If you want to know why using Mac OS X is like death by a thousand paper cuts, there’s a phenomenally good explanation of many of the issues by John Gruber, formerly of Bare Bones Software, the company that makes the exceptionally fine text editor BBEdit that I’m using to write this. Gruber focuses mainly on the OS X "Finder", but much of what he says would apply to the entire OS. Gruber claims, and I agree, that the so-called Finder is a failure from top to bottom, a complete misinterpretation of everything that made the Mac great, or rather, a reimplementation of everything that made NeXT a failure. The niggling inconsistencies in the interface are a nightmare. Gruber uses the different functions of icons in System Preferences as an object lesson, but could have just as easily talked about the Dock and its inconsistencies. Sadly, that probably would get him dismissed as a crank; in the Brave New World of Mac OS X, if you criticize the Dock, you’re a throwback, a Luddite, and you might as well switch to Windows, you loser. Gruber’s article is a great explanation of how the way OS X works is the problem, not the way it looks. The problems are fundamental, not superficial ones of appearance.

About the only thing that Gruber misses that I can think of is the maddening moving trash can, an artefact of that fershlugginer Dock. Fitts Law, one of the most basic precepts of user interface design, states that there are five places on the screen that are the easiest to reach with the cursor. The first is the current location of the cursor; there’s no effort in getting there. The next four are the four corners. The targets are infinitely large, since you can’t go beyond the bounds of the corners. So fine motor control is unnecessary to reach the corners. You can just throw the mouse up there and you’ll be fine. In OS 9, the trash can was in one of the corners. It never moved unless you moved it. In OS X’s so-called Finder, the trash can is in the Dock. The Dock’s size changes depending on how many applications you have open and how many documents you have minimized. That means that the location of the trash can is different depending on a range of factors that have nothing to do with the trash can. The method of manipulating the Dock is drag-and-drop; you add items to it by dragging and dropping them on it, and delete them by dragging the item off and dropping anywhere but on the Dock. Drag-and-drop is also how you delete items; you drag the item to the trash can and drop it there. So how does the system know if you want to add an item to the Dock or delete it from your system? Good question. You have to use fine motor control to make sure you’re exactly over the trash can, otherwise the Dock thinks you’re adding the document. And as you move toward the trash can, the Dock opens up a spot for you to add the document, since it thinks that’s what you want to do. The result is that the trash can changes position. It runs away from you! No, you don’t want to throw that away! Go away! This is insane. The margin between highlighting a file as crucial and discarding it as irrelevant is a pixel. That’s nuts.

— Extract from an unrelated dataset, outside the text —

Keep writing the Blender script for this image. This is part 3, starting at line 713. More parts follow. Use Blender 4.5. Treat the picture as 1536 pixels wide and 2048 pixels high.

Windows is fundamentally broken, and Mac OS X seems destined to join it in the usability wilderness. About the only operating system I have any hope for at this point is Palm OS, and who knows what will happen there with Palm OS 6, which is supposedly going to incorporate aspects of BeOS. The danger, of course, is that they’ll break the simplicity that makes Palm OS such a joy to use. Computers are maddening.

Posted at 3:41 AM

Comments

I actually find Windows XP easier to use than OS X and not as broken as you might think. That’s why I switched from OS 9 two years ago. There are many examples of poor UI design decisions in Windows but they are used consistently. Once you accept that the Win XP interface is actually easy to use, millions of dialog boxes and all. Elegance is another story, and OS 9 still wins hands down. Or possibly OS 8.